Is there a specific part of rural Fairfax county you are concerned about?

I'm concerned about areas across the country. PP (maybe it was you, maybe not) brought up people who oppose voter ID and stated "it shouldn't be a problem for those who are actually citizens to obtain an ID." I apologize for responding to an off-topic argument with another off-topic argument.
Anonymous
Meh, maybe schools shouldn’t be restricted by residency at all.
Anonymous
Anonymous wrote:
Anonymous wrote:
Anonymous wrote:
Anonymous wrote:
Anonymous wrote:
Anonymous wrote:
Anonymous wrote:
Anonymous wrote:
Anonymous wrote:This post stinks of "tell on your neighbor". Yes, everybody should be following rules and proper procedures, but it is up to the county to verify. Soon we'll have parents stalking children home with the way these threads go.


Not at all. If you live within the boundary of where your kid goes to school, it shouldn't be a very big deal to show evidence that you live there. This isn't hard.


Agree! The only people who would be opposed to this are those whose kids shouldn't be there in the first place.



+1
Kind of reminds me of those who oppose voter ID. It shouldn’t be a problem for those who are actually citizens to obtain an ID. But according to the left, it’s just a bridge too far to require it. So arduous (and “racist!!”). They couldn’t *possibly* manage this task.
DP

I took my son to get his learner's permit last week. In order to do this I had to take time off work, hop in my car, pick up my son and drive him to the DMV, then pay a fee for the ID. We're fortunate that none of this posed a hardship to our family.

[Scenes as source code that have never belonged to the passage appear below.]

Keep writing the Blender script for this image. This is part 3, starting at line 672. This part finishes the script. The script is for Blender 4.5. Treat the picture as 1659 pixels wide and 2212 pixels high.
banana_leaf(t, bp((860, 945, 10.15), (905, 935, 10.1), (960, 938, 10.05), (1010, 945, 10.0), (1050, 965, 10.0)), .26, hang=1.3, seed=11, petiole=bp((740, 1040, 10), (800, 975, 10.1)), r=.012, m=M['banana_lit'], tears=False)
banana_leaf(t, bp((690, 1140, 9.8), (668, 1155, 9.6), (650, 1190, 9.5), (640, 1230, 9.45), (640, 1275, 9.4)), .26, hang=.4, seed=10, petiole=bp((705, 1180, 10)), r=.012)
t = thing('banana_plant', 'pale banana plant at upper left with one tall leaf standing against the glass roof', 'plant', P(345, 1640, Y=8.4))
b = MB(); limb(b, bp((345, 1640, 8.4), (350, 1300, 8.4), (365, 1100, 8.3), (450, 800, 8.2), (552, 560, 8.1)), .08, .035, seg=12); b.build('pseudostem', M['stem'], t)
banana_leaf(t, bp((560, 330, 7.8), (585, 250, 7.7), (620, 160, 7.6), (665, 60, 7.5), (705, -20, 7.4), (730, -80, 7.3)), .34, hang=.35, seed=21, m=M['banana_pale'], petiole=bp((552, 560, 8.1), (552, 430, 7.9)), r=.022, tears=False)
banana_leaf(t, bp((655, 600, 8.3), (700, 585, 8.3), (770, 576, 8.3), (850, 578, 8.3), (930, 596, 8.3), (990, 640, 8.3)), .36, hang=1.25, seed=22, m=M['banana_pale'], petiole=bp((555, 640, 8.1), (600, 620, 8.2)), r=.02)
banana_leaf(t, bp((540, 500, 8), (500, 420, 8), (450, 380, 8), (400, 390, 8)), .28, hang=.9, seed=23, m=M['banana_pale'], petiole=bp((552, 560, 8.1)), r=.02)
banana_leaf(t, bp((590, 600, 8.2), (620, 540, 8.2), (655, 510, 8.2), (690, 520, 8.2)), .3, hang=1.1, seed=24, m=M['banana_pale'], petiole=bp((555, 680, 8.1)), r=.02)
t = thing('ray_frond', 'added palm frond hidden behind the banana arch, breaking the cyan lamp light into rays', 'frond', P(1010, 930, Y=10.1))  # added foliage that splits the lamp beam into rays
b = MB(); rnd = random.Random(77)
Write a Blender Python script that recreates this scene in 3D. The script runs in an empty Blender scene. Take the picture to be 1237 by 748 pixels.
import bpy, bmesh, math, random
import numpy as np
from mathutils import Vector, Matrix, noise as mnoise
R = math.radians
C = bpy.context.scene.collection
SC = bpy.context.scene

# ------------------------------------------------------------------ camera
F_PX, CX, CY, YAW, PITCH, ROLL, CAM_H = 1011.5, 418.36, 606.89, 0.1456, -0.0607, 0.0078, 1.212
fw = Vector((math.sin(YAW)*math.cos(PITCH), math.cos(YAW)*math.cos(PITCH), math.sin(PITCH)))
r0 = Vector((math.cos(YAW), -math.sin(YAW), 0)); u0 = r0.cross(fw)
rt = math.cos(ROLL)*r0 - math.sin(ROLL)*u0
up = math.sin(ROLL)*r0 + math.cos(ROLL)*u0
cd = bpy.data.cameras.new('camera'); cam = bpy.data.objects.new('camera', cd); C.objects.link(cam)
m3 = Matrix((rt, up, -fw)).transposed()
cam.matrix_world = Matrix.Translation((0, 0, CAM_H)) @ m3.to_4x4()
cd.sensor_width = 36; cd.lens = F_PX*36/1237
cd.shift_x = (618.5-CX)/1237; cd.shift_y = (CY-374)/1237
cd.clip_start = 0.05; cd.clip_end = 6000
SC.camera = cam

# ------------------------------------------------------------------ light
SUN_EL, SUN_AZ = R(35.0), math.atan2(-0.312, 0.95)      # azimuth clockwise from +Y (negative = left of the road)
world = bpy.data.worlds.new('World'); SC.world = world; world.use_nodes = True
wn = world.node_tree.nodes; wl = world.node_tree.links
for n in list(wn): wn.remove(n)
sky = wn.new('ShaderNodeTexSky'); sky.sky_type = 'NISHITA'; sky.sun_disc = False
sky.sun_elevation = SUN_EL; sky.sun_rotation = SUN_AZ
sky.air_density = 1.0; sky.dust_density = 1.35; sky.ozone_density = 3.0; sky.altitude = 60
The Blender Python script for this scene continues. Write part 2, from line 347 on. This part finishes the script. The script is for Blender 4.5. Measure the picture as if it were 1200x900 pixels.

Now imagine a family that doesn't own a car, can't afford to take time off work, and has no room in their budget for that fee. There's no way their teenager is getting that learner's permit since there is no motor vehicle to operate. But shouldn't that teenager have the same right to vote once they turn 18 as my teenager?


The DMV provides IDs for $10, can be found on bus routes and are open Mon-Sat. An 18 year old can figure this out.

That's this area, sure. What about 18-year-olds who live in rural areas without bus service?


Is there a specific part of rural Fairfax county you are concerned about?

I'm concerned about areas across the country. PP (maybe it was you, maybe not) brought up people who oppose voter ID and stated "it shouldn't be a problem for those who are actually citizens to obtain an ID." I apologize for responding to an off-topic argument with another off-topic argument.


Not an issue. You would know this if you were familiar with rural areas.

Why are you derailing a residency thread with hypothetical nonsense that have no basis in fact?
Anonymous
Anonymous wrote:
Anonymous wrote:
Anonymous wrote:
Anonymous wrote:This post stinks of "tell on your neighbor". Yes, everybody should be following rules and proper procedures, but it is up to the county to verify. Soon we'll have parents stalking children home with the way these threads go.


Not at all. If you live within the boundary of where your kid goes to school, it shouldn't be a very big deal to show evidence that you live there. This isn't hard.


Agree! The only people who would be opposed to this are those whose kids shouldn't be there in the first place.



No, lots of us are opposed. I live in our district and I don’t want to annually send a copy of our mortgage to their school.


+1 I alread proved where we lived when my child first enrolled. Waste of time and resources to do it every year:
Anonymous
I teach in a "great" hs in fcps. During the SAT (when the students fill out their address), a student "couldn't remember" their address. I looked it up... a little, unknown road called Lee Hwy. Of course there is residency fraud. Of course people should upload proof of residency each year. Like in FCCPS. Like in DC (both DCPS and charters).
Anonymous
Anonymous wrote:Alexandria Public Schools is going to do this!

https://www.alxnow.com/2024/11/25/acps-wants-more-docs-from-parents-proving-kids-live-in-alexandria/

Fairfax County, get with the program!


Those efforts have so far resulted in 86 students withdrawn between 2022 and this year, according to ACPS.

The school system noted in a report that “at an average cost of approximately $21,000 per pupil based on trends in the 2025 approved budget” approximately $1.8 million was saved.